Geralmente o Taylor Ellwood fala mais da relação de magia com filmes e video-game. Eu realmente não lembro se ele dá algum exemplo com RPG de mesa. Um bom exemplo é o Caos o Jogo, que embora não seja RPG de mesa é um RPG que se joga pela internet enquanto se mexe com MC.
Confirmando o que disse, na Edição de Aniversário de 20 Anos de MAGO: A Ascensão (“MAGE: The Ascension – 20th Anniversary Edition”, 2015), na parte dos Léxicos (“Lexicons”, p. 24), encontramos:
“magia(k) do caos: Eclética, não-ortodoxa, personalizada e quase sempre prática mística de improviso; apesar da concepção errada, NÃO é magia(k) baseada em forças más ou intensões malignas.”.
– No original:
“chaos magic(k): Eclectic, unorthodox, personalized, and often
improvisational mystic practice; despite common misconception,
NOT magick based on evil forces or malevolent intentions.”.
Cara, se tu tiver interesse em trocar algumas ideias sobre o tema a gente pode trocar e-mails ou algo assim. Eu joguei “mago: a ascenção” por um tempo e um pouco do novo tambem, o “o despertar”, e já fiz as minhas tentativas de “magia com RPG”. Nunca conheci alguém que tenha feito magia com o cenario WoD especificamente, então seria interessante pra mim explorar essas possibilidades junto com alguém.
Corrigindo: fratermagick@outlook.com
O jogo é muito bom mesmo. É difícil descrever a sensação só por palavras, mas o jogo todo tem uma sensibilidade assustadora em tudo que faz, não é como se te manipulasse e sim te induzisse a sentir o que sente. É fantastico
@Wanju – Um jogo feito por um dos caras que faz a trilha sonora de Homestuck só podia ser bom, haha.

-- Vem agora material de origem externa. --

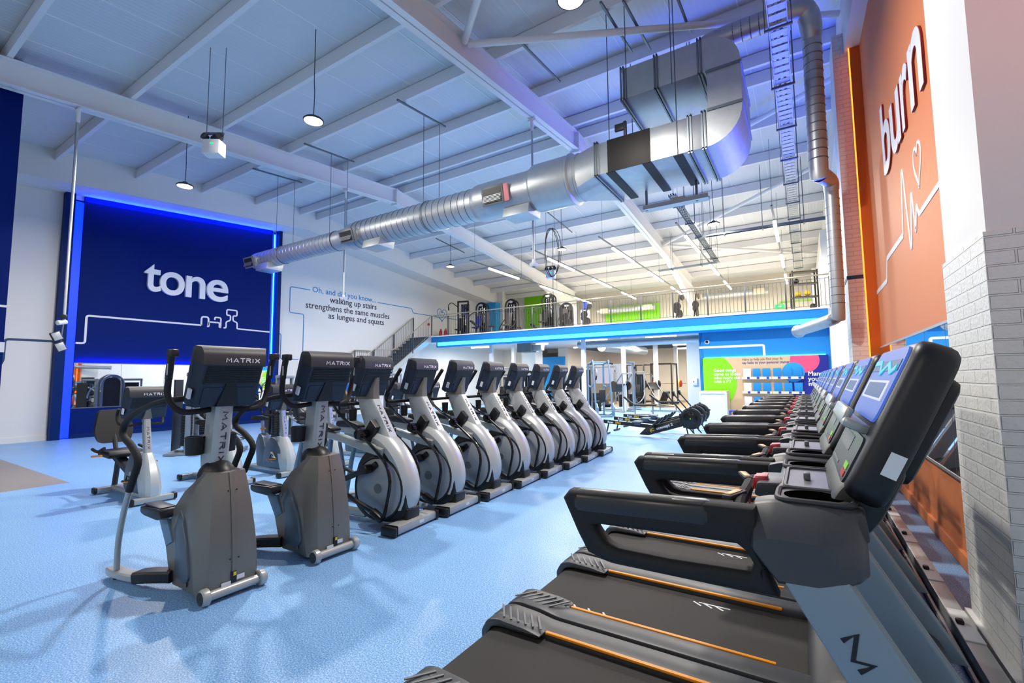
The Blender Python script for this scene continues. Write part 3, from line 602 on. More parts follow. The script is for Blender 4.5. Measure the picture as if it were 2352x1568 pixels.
# ================================================================== shared console for bikes, ellipticals, steppers
def console(parent, px, pz, ang, w=.49, h=.45, logo=True):
    """console seen from behind: box of width w, height h leaning by ang, its back face towards +x"""
    T = tilt(px, pz, ang)
    def cn(bm): xf(bm, bm.verts[:], T); return bm
    a = w/2
    bm = nb(); prism(bm, rpoly([(-a, 0), (a, 0), (a+.01, h), (-a-.01, h)], .035, 4), 'z', -.06, .0, .015)
    loft(bm, [[(-a, 0, 0), (a, 0, 0), (a, h-.005, 0), (-a, h-.005, 0)], [(-a+.035, .012, .075), (a-.035, .012, .075), (a-.035, h-.112, .085), (-a+.035, h-.112, .085)]])
    c = obj('console', cn(bm), 'console_back', parent)
    bm = nb(); loft(bm, [[(-a-.006, v_, w_), (-a+.02, v_, w2), (a-.02, v_, w2), (a+.006, v_, w_)] for v_, w_, w2 in ((h-.115, -.002, .09), (h-.105, -.002, .094), (h-.035, -.002, .07), (h-.012, -.002, .05), (h+.006, -.002, .01), (h+.008, -.01, -.004))]); top = obj('console_top', cn(bm), 'charcoal', c, 25)
    bm = nb(); prism(bm, rpoly([(-w*.36, h-.022), (w*.36, h-.022), (w*.33, h+.004), (-w*.33, h+.004)], .008), 'z', .03, .066); xf(bm, bm.verts[:], M.Translation((0, 0, 0))); bm.free()
    bm = nb()
    for k in range(9): bx(bm, -a+.06, a-.055, h-.125-.016*k, h-.117-.016*k, .083, .0885)
    bx(bm, -a+.05, a-.045, h-.262, h-.11, .080, .0845); obj('speaker_grille', cn(bm), 'black', c, 0)
    bm = nb(); prism(bm, rpoly([(-a+.06, .03), (a-.06, .03), (a-.06, h-.29), (-a+.06, h-.29)], .02), 'z', .078, .0835); obj('access_panel', cn(bm), 'console_back', c)
    bm = nb(); bx(bm, -a-.012, -a+.004, .07, .145, .012, .05); obj('rating_label', cn(bm), 'white_label', c, 0)
    if logo:
        T2 = T.to_3x3(); stroke_logo('console_logo', 'MATRIX', .031, (T @ V((.05, h-.07, .0838)))[:], (0, 1, 0), T2 @ V((0, .07, -.024)), 'white_letter', top, 1.15, .24)
    bm = nb(); prism(bm, rpoly([(-a+.03, .03), (a-.03, .03), (a-.03, h-.03), (-a+.03, h-.03)], .02), 'z', -.064, -.058); obj('screen', cn(bm), 'glass_dark', c, 0)
    return c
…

Ah, fiz uma postagem sobre usar alguns dos monstros de Undertale como servidores, vou colocar o link aqui:
http://ocultismomagnifico.blogspot.com.br/2015/10/servidores-na-cultura-pop.html
Perfeito este post Wanju!
Eu sou adepto do estilo Pop Magick faz um tempinho já. Creio que esses jogos, séries e filmes “cult”, sejam uma fonte incrível de poder magístico. Imaginem a quantidade de energia que é gerada em uma série com Senhor dos Anéis, Star Wars etc.. com fãs alimentando a egrégora as vezes dramatizando (cosplay).
Existe muito preconceito em utilizar elementos da cultura pop em magias e rituais, alegando que “não existirem tais personagens”, mas devemos lembrar que as mitologias de antigamente apenas se transformaram. Antes tínhamos Hércules e os Doze Trabalhos, agora temos A Jornada do Anél..
@Wanju – Brigada, Guther! Exatamente, hoje nós temos novas formas de mitologia. Lembrei agora de um trecho do livro “Pop Culture Magick” de Taylor Ellwood, em que ele fala sobre isso. Vou colocar aqui:
“Desde o começo, eu sempre encontrei alguma resistência e dogmatismo de outros magos que pensam que usar a cultura pop está abaixo da dignidade de fazer magia. Esses mesmos magos, ironicamente, frequentemente possuem alguma reverência por Neil Gaiman, Grant Morrison ou Alan Moore, escritores para os quais a cultura pop é não somente um meio de vida, mas também a incorporam em suas práticas de magia. Eu suponho que nunca ocorreu às pessoas que discordaram de mim que mais gente, e não somente eu, estava usando a cultura pop em suas magias. Talvez o status de celebridade das pessoas fazendo magia com a cultura pop tornou isso mais aceitável”
Sugiro um game, disponível para download no X-Box 360, chamado ‘Braid’. Nele você simplesmente volta no tempo quando der na telha, e não têm um final definido. O visual e a trilha sonora são uma benção aos sentidos.
Fica um spoiller de como termina, pois ele passa bem a mensagem de ‘ oque importa não é o começo e nem o fim, mas o meio”. Pode-se chamar de ‘análogo’ à Uroboros.